Part urban sociology, part journalistic snooping, Constance Rosenblum's remarkable stories reveal the true variety of the meanings of home. Closely observed and beautifully written. Witold Rybczynski, author of The Biography of a Building Gracefully written and full of surprising insights, Rosenblum's book is a tribute to the capacity of New Yorkers to create entire worlds in the smallest of places: their apartments. Ariel Sabar, author of Heart of the City: Nine Stories of Love and Serendipity on the Streets of New York [T]hese 40 pieces have greater staying power than many collections of newspaper columns and show the ongoing fascination with the subject of how, where and why people live where they live. These expanded selections from the newspaper's Real Estate section are less concerned with that market - prices and square footage, though such details occasionally highlight the pieces - than they are with the stories of the inhabitants. I wanted to use the column to write stories, writes Rosenblum. I wanted to use the physical nature of a home as a wedge to delve into personal history, and to produce, as one reader nicely put it, biography through real estate. The results, she continues, offer a mosaic of domestic life in one of the great cities of the world.

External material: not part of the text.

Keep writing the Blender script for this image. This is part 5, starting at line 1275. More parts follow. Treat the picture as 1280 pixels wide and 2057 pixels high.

There are examples of shelter voyeurism that will leave readers in other parts of the country amazed at how much some are willing to pay to live in New York (often for so little space). But mainly, the interest in the home reflects the interesting people who inhabit it: the two clowns who must combine living quarters and rehearsal space (so many of these stories find residences serving double duty), the woman who rescues and nurses ailing kittens, the artists in their communal building, the stepdaughter of a famous author. Whether the living space in question is a fresh start or a link to the past, the thread of continuity throughout is that the story of urban renewal has been written, rewritten, and rewritten yet again. Some intriguing stories better read the way newspaper columns are published - one at a time - than as an extended series in one sitting. - Kirkus Reviews


Author Information

Constance Rosenblum, most recently the author of the Habitats column published in the Real Estate section of The New York Times, was a longtime editor of the paper’s City section and a former editor of the Times’s Arts and Leisure section. She is the author of Boulevard of Dreams: Heady Times, Heartbreak, and Hope Along the Grand Concourse in the Bronx.